I can’t remember where I first heard this recipe, but it was over a decade ago, and it’s still the best one I know of. If you’re doing lots of starts (as in hundreds), this is much more economical than buying bags of potting mix. This is what we’re using this year at the Eloheh Indigenous Center for Earth Justice.
Ingredients:
- 1 bag Perlite, 4 square feet, preferably “propagation grade”
- 2 bags Worm Castings, 1 square foot each
- 2 blocks, Compressed Coconut Coir, only one size, I’m pretty sure. Might say, “expands to 2.5 cubic feet”
These ingredients are all appropriate for certified organic agriculture.
Coir is the main growing medium here, Perlite is for drainage, and the Worm Castings provide nutrition to the young plants. You can go with one bag of Worm Castings for plants that will spend a very short amount of time in pots before being transplanted out, like Squash (winter, summer, cukes, melons, gourds, etc.).
You can also add fertilizer to this blend. I add an organic complete organic fertilizer to batches of this I’ll be using for needy starts, like Tomatoes.

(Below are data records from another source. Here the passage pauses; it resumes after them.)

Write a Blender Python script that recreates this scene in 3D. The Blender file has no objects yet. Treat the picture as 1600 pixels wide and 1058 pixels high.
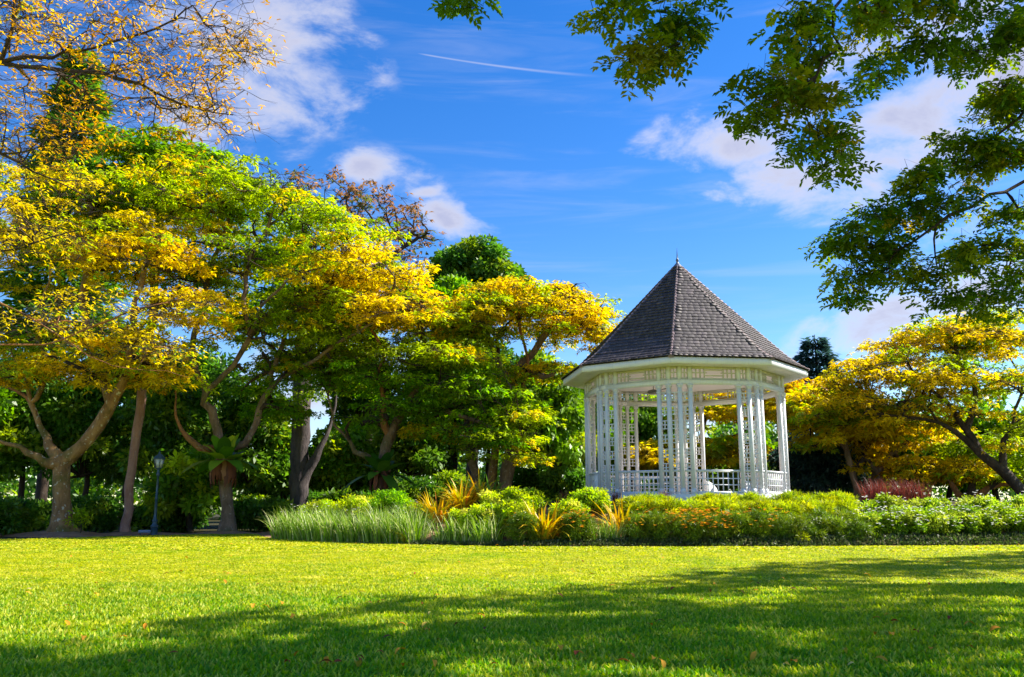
import bpy, math
import numpy as np
from mathutils import Matrix, Vector

R = np.random.default_rng(11)
rad = math.radians
scene = bpy.context.scene
COL = scene.collection

# ------------------------------------------------------------------ camera
EYE = 1.35
FPX = 1400.0                      # focal length in pixels of the 1600 px wide photograph
PITCH = math.atan(261 / FPX)
CP, SP = math.cos(PITCH), math.sin(PITCH)
cam_d = bpy.data.cameras.new('camera')
cam_d.sensor_width = 36.0
cam_d.lens = 36.0 * FPX / 1600
cam_d.clip_start = 0.1
cam_d.clip_end = 3000
cam = bpy.data.objects.new('camera', cam_d)
cam.location = (0, 0, EYE)
cam.rotation_euler = (rad(90) + PITCH, 0, 0)
COL.objects.link(cam)
scene.camera = cam

# ------------------------------------------------------------------ light
SUN_AZ, SUN_EL = rad(14), rad(42)          # azimuth behind the right hand side
SUN = np.array([math.cos(SUN_EL) * math.cos(SUN_AZ), math.cos(SUN_EL) * math.sin(SUN_AZ), math.sin(SUN_EL)])
sd = bpy.data.lights.new('sun', 'SUN')
sd.energy = 5.0
sd.angle = rad(0.6)
sd.color = (1.0, 0.94, 0.84)
so = bpy.data.objects.new('sun', sd)
so.rotation_euler = Vector(SUN).to_track_quat('Z', 'Y').to_euler()
so.location = (40, 40, 60)
COL.objects.link(so)

scene.view_settings.view_transform = 'Standard'
scene.view_settings.look = 'None'
scene.view_settings.exposure = 1.15
scene.view_settings.gamma = 1
scene.view_settings.use_curve_mapping = False
scene.cycles.max_bounces = 8
scene.cycles.transmission_bounces = 4
scene.cycles.transparent_max_bounces = 4
scene.cycles.sample_clamp_indirect = 6

SKY_STRENGTH = 0.15
world = bpy.data.worlds.new('World')
scene.world = world
world.use_nodes = True


def build_world():
    nt = world.node_tree
    N, L = nt.nodes, nt.links
    N.clear()

    def nd(t, **kw):
        n = N.new(t)
        for k, v in kw.items():
            setattr(n, k, v)
        return n

    def math_(op, a, b=None, c=None, clamp=False):
        n = nd('ShaderNodeMath', operation=op)
        n.use_clamp = clamp
        for i, x in enumerate((a, b, c)):
            if x is None:
                continue
            if isinstance(x, (int, float)):
                n.inputs[i].default_value = x
            else:
                L.new(x, n.inputs[i])
        return n.outputs[0]

    def smooth(x, lo, hi):
        n = nd('ShaderNodeMapRange', interpolation_type='SMOOTHSTEP')
        L.new(x, n.inputs[0])
        n.inputs[1].default_value = lo
        n.inputs[2].default_value = hi
        return n.outputs[0]

    tc = nd('ShaderNodeTexCoord')
    sky = nd('ShaderNodeTexSky', sky_type='NISHITA')
    sky.sun_disc = False
    sky.sun_elevation = SUN_EL
    sky.sun_rotation = math.pi / 2 - SUN_AZ
    sky.altitude = 0
    sky.air_density = 1.0
    sky.dust_density = 0.15
    sky.ozone_density = 3.0
    hs = nd('ShaderNodeHueSaturation')
    hs.inputs['Saturation'].default_value = 1.38
    hs.inputs['Value'].default_value = 0.66
    hs.inputs['Hue'].default_value = 0.512
    L.new(sky.outputs[0], hs.inputs['Color'])

    sep = nd('ShaderNodeSeparateXYZ')
    L.new(tc.outputs['Generated'], sep.inputs[0])
    az = math_('ARCTAN2', sep.outputs[0], sep.outputs[1])
    el = math_('ARCSINE', sep.outputs[2])
    # domain-warped noise in the direction itself, so the clouds go on all round the sky
    def noise(scale, detail, rough, vec=None, dist=0.0):
        n = nd('ShaderNodeTexNoise')
        n.inputs['Scale'].default_value = scale
        n.inputs['Detail'].default_value = detail
        n.inputs['Roughness'].default_value = rough
        n.inputs['Distortion'].default_value = dist
        L.new(vec or tc.outputs['Generated'], n.inputs['Vector'])
        return n.outputs[0]

    mp = nd('ShaderNodeMapping')
    mp.inputs['Scale'].default_value = (1, 1, 1.9)
    L.new(tc.outputs['Generated'], mp.inputs[0])
    n1 = noise(10, 10, 0.62, mp.outputs[0], 0.25)
    n2 = noise(3.1, 5, 0.55, mp.outputs[0], 0.2)
    fine = math_('SUBTRACT', n1, 0.5)

    def pxdir(px, py):
        u, v = (px - 800) / FPX, (529 - py) / FPX
        d = np.array([u, CP - v * SP, SP + v * CP])
        d /= np.linalg.norm(d)
        return math.atan2(d[0], d[1]), math.asin(d[2])

    def blob(px, py, rx, ry, rot, amp):
        a0, e0 = pxdir(px, py)
        dx = math_('MULTIPLY', math_('SUBTRACT', az, a0), math.cos(e0))
        dy = math_('SUBTRACT', el, e0)
        c, s = math.cos(rad(rot)), math.sin(rad(rot))
        rx, ry = rx / 1500, ry / 1500
        X = math_('ADD', math_('MULTIPLY', dx, c / rx), math_('MULTIPLY', dy, s / rx))
        Y = math_('ADD', math_('MULTIPLY', dx, -s / ry), math_('MULTIPLY', dy, c / ry))
        q = math_('ADD', math_('MULTIPLY', X, X), math_('MULTIPLY', Y, Y))
        g = math_('POWER', 2.71828, math_('MULTIPLY', q, -1.0))
        return math_('MULTIPLY', g, amp)

    # cumulus banks: position, half sizes, tilt, weight
    B = [(400, 70, 150, 95, -12, 1.0), (505, 105, 55, 42, -50, .5), (300, 190, 160, 70, 0, .55), (570, 262, 55, 26, 8, .85),
         (665, 300, 30, 10, 8, .8), (710, 345, 75, 26, -18, .8), (620, 290, 120, 60, -20, .3), (120, 330, 140, 90, 0, .6),
         (1140, 222, 95, 48, -12, .85), (1225, 280, 100, 50, -24, .85), (1130, 300, 70, 30, -20, .4), (1420, 170, 130, 50, 14, 0.95), (1330, 130, 140, 70, 10, .5), (1400, 260, 140, 70, 0, .75),
         (1030, 225, 75, 34, 12, .30),
         (1500, 60, 130, 110, 0, .6), (1590, 110, 70, 100, 0, .9), (1380, 500, 120, 42, 16, 0.8), (1520, 440, 140, 100, 10, .75),
         (480, 600, 200, 90, 0, .8), (1130, 640, 130, 60, 0, .75)]
    cov = None
    for b in B:
        g = blob(*b)
        cov = g if cov is None else math_('MAXIMUM', cov, g)
    # the rest of the sky: broken cloud of the same kind away from the view
    away = smooth(math_('ABSOLUTE', az), 0.55, 0.8)
    away = math_('MAXIMUM', away, smooth(el, 0.58, 0.75))
    rest = math_('MULTIPLY', smooth(n2, 0.50, 0.72), math_('MULTIPLY', away, 0.6))
    cov = math_('MAXIMUM', cov, rest)
    field = math_('ADD', cov, math_('MULTIPLY', fine, 2.6))
    field = math_('MULTIPLY', field, smooth(cov, 0.02, 0.2))
    mask = smooth(field, 0.12, 1.0)
    # thin streaks
    m2 = nd('ShaderNodeMapping')
    m2.inputs['Rotation'].default_value = (0, rad(8), 0)
    m2.inputs['Scale'].default_value = (1.2, 1.2, 12)
    L.new(tc.outputs['Generated'], m2.inputs[0])
    st = math_('MULTIPLY', smooth(noise(3.2, 6, 0.6, m2.outputs[0], 0.6), 0.46, 0.85), 0.20)
    # vapour trail: thin straight line across the upper sky
    a0, e0 = pxdir(645, 82); a1, e1 = pxdir(960, 121)
    L_ = math.hypot((a1 - a0) * math.cos(e0), e1 - e0)
    c, s = (a1 - a0) * math.cos(e0) / L_, (e1 - e0) / L_
    dx = math_('MULTIPLY', math_('SUBTRACT', az, a0), math.cos(e0)); dy = math_('SUBTRACT', el, e0)
    tt = math_('ADD', math_('MULTIPLY', dx, c), math_('MULTIPLY', dy, s))
    nn = math_('ABSOLUTE', math_('ADD', math_('MULTIPLY', dx, -s), math_('MULTIPLY', dy, c)))
    wid = math_('ADD', math_('MULTIPLY', tt, 0.006), 0.0012)
    tr = math_('SUBTRACT', 1.0, math_('DIVIDE', nn, wid), clamp=True)
    tr = math_('MULTIPLY', tr, math_('MULTIPLY', smooth(tt, 0.0, 0.02), math_('SUBTRACT', 1.0, smooth(tt, L_ * .55, L_))))
    tr = math_('MULTIPLY', tr, math_('ADD', math_('MULTIPLY', n1, 0.5), 0.1))
    m = math_('MAXIMUM', math_('MAXIMUM', math_('MULTIPLY', mask, 0.93), st), tr)
    # cloud brightness: white rims, lilac-grey bodies
    dens = smooth(field, 0.35, 1.25)
    cc = nd('ShaderNodeMix', data_type='RGBA')
    L.new(math_('MULTIPLY', dens, math_('ADD', math_('MULTIPLY', n2, 0.6), 0.4)), cc.inputs[0])
    cc.inputs[6].default_value = (2.7, 2.7, 3.0, 1)
    cc.inputs[7].default_value = (1.25, 1.35, 2.1, 1)
    mix = nd('ShaderNodeMix', data_type='RGBA')
    L.new(m, mix.inputs[0])
    L.new(hs.outputs[0], mix.inputs[6])
    L.new(cc.outputs[2], mix.inputs[7])
    bg = nd('ShaderNodeBackground')
    bg.inputs[1].default_value = SKY_STRENGTH
    L.new(mix.outputs[2], bg.inputs[0])
    out = nd('ShaderNodeOutputWorld')
    L.new(bg.outputs[0], out.inputs[0])


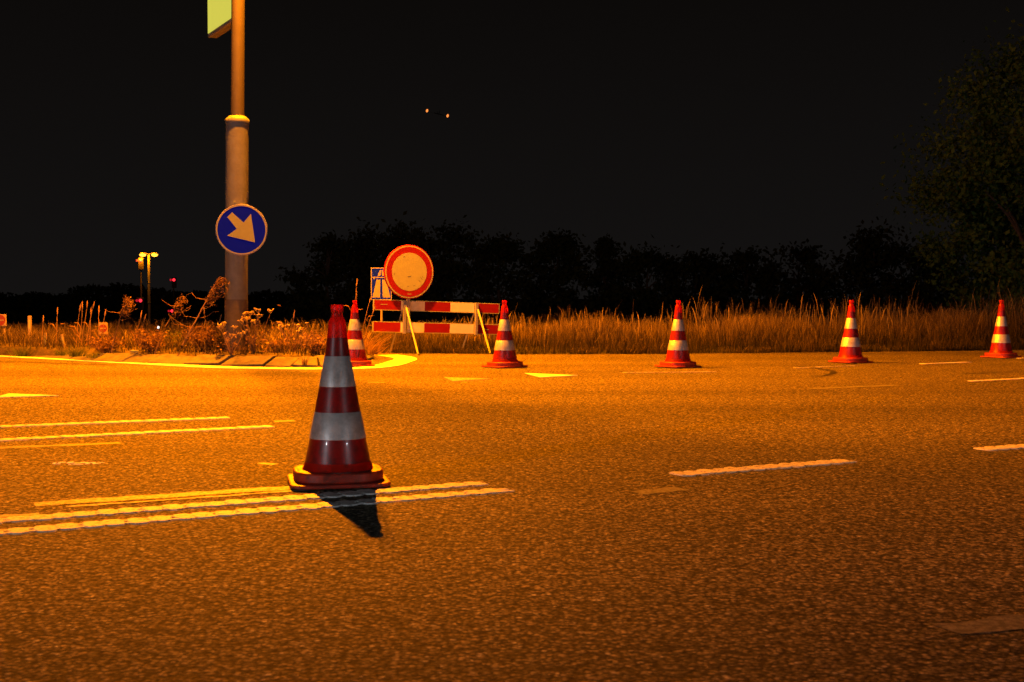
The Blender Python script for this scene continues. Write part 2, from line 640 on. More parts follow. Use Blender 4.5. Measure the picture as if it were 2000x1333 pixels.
def profiled(p0, p1, width=0.115, pitch=0.078, mat='paint', name='lane_line', z=0.003):
    """raised ribbed marking: rounded cross bars on two thin rails"""
    a, b = Vector((*p0, 0)), Vector((*p1, 0))
    t = (b - a).normalized()
    n = Vector((-t.y, t.x, 0))
    L = (b - a).length
    mb = MB()
    for s in (-1, 1):
        q = ribbon([(a + n * s * width * 0.22).to_tuple()[:2], (b + n * s * width * 0.22).to_tuple()[:2]], width * 0.26, z, 0.005,
                   0.0010)
        mb.add(q.v, q.f)
    k = int(L / pitch)
    for i in range(k + 1):
        c = a + t * (i * pitch + random.uniform(-0.006, 0.006)) + n * random.uniform(-0.006, 0.006)
        hw = width / 2 * random.uniform(0.92, 1.14)
        hl = pitch * 0.495 * random.uniform(0.85, 1.1)
        m = 12
        up, lo = [], []
        for j in range(m):
            th = 2 * math.pi * j / m
            cx, cy = math.cos(th), math.sin(th)
            # rounded rectangle
            px = math.copysign(abs(cx) ** 0.6, cx) * hl * random.uniform(0.93, 1.07)
            py = math.copysign(abs(cy) ** 0.6, cy) * hw * random.uniform(0.95, 1.05)
            w = c + t * px + n * py
            lo.append((w.x, w.y, z - 0.003))
            w2 = c + t * px * 0.90 + n * py * 0.95
            up.append((w2.x, w2.y, z + 0.0020))
        fs = [tuple(range(m, 2 * m))] + [(j, (j + 1) % m, m + (j + 1) % m, m + j) for j in range(m)]
        mb.add(lo + up, fs)
    return mb.build(name, M[mat], road)


def smooth_poly(pts, n=8):
    """Catmull-Rom"""
    out = []
    P = [Vector((p[0], p[1], 0)) for p in pts]
    for i in range(len(P) - 1):
        p0, p1, p2, p3 = P[max(i - 1, 0)], P[i], P[i + 1], P[min(i + 2, len(P) - 1)]
        for k in range(n):
            t = k / n
            v = 0.5 * ((2 * p1) + (p2 - p0) * t + (2 * p0 - 5 * p1 + 4 * p2 - p3) * t * t + (3 * p1 - p0 - 3 * p2 + p3) * t ** 3)
            out.append((v.x, v.y))
    out.append((P[-1].x, P[-1].y))
    return out


profiled((-2.70, 3.95), (-0.118, 5.352))
profiled((-2.60, 3.725), (-0.01, 5.166))
profiled((-4.20, 7.20), (-1.86, 8.281), width=0.12)
profiled((-4.00, 6.32), (-1.471, 7.721), width=0.13)
profiled((0.747, 5.632), (1.615, 6.093), width=0.135)
profiled((2.439, 6.569), (3.40, 7.06), width=0.13)
profiled((4.309, 11.95), (5.6, 12.75), width=0.085)
profiled((1.26, 13.33), (2.12, 13.45), width=0.07, mat='paint_worn', pitch=0.20)
profiled((3.19, 14.22), (3.95, 14.66), width=0.08, mat='paint_worn', pitch=0.16)
profiled((4.88, 15.10), (5.55, 15.48), width=0.09, pitch=0.16)
profiled((6.55, 16.5), (7.4, 17.0), width=0.12, pitch=0.16)
# the island's edge line, round the nose
edge_pts = smooth_poly([(-11.5, 20.1), (-8.9, 18.6), (-6.85, 17.08), (-5.02, 15.64), (-3.49, 14.50), (-2.80, 14.18), (-2.09, 14.07),
                        (-1.62, 14.26), (-1.44, 14.8), (-1.38, 15.5), (-1.35, 16.2), (-1.44, 16.75), (-1.69, 17.4)])
ribbon(edge_pts, lambda t: 0.15 + 0.14 * max(0, min(1, (t - 0.62) / 0.12)), jag=0.004).build('edge_line', M['paint_edge'], road)
# worn remains of older lines
ribbon([(-1.80, 4.80), (-1.2, 5.09), (-0.90, 5.23)], 0.10, z=0.0020, jag=0.012, thick=0.0003).build('worn_line', M['paint_worn'], road)
ribbon([(-1.66, 4.74), (-1.2, 4.97), (-0.75, 5.20)], 0.035, z=0.0026, jag=0.010, thick=0.0003).build('worn_line', M['paint_worn'], road)
ribbon([(-2.2, 4.29), (-1.90, 4.50), (-1.70, 4.58)], 0.06, z=0.0020, jag=0.012, thick=0.0003).build('worn_line', M['paint_worn'], road)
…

The Coir tales the place of Peat Moss, which I avoid for two reasons. First, its pH is on the acidic side, and second, it’s acquired by destroying peat bogs. We need to leave the remaining wetlands alone at this point.
You also need a tarp to mix this all on. A flat shovel, hoe, or other long-handled tool is also helpful, but not required.
Step 1: Rehydrate the Coir. I like to do it in wheel barrows, because it’s easy to tip them on to the tarp. I can’t tell you how much water I use because I just do it by feel at this point. I’m sure you can look that up somewhere, or it will be on the package (though the Coir blocks I got had no wrapping or label at all). It takes some time to rehydrate, so get this step going first, while you do other things.
Step 2: Carefully open bags so they can be reused. There’s multiple uses for them. The Worm Castings bags can hold some of your finished soil mix, in fact. I like to cut in style, with an Opinel blade, made in France. They are fine knives and very reasonably priced. No they didn’t pay me to say that. I just like them.
Step 3: Spread Perlite on tarp first. It is the lightest-weight of the ingredients, and wants to rise to the top when you mix it, so this makes the process easier.
Pro-Tip: Perlite comes in different sizes and if you’re using this soil mix in small pots for vegetable starts, get a fine grade. Sometimes they will call one “propagation grade.” If you’re using this mix in large pots, the size doesn’t matter as much.
Step 4: Dump the rehydrated Coir on top of the Perlite. When properly rehydrated, it will be soft and a little fibrousy. Not “fluffy” exactly, but much much looser than in the compressed form. Better to have too much water than not enough. Spread the Coir evenly over the Perlite.
Pro-Tip: do this whole project on ground that is slightly sloped, so that if there’s excess water in the Coir, it runs off the edge of the tarp rather than pooling in the middle. 5:
Step 5: Add the Worm Castings on top. It’s the ingredient that’s most dense, and wants to sink, so again, this makes mixing easier.
Step 6: Mix!! Long-handled tools might help at first, but the best way to mix this up is to use the tarp to “flip” the pile from one side of the tarp to the other. This step is easier with two people but can be managed by one (as I did here). Flipping it half a dozen times gets you most of the way there.
The final mix should be uniform. It doesn’t take too much effort to get there. When you’re filling pots from this mix, you might find chunks of Coir or Worm Castings that you’ll need to break up as you go.
Cover the mix. You don’t want it to dry out too much, or to get over-soaked by rain. Also, cats might appreciate this mix in a way that you don’t, so that’s another reason to cover it.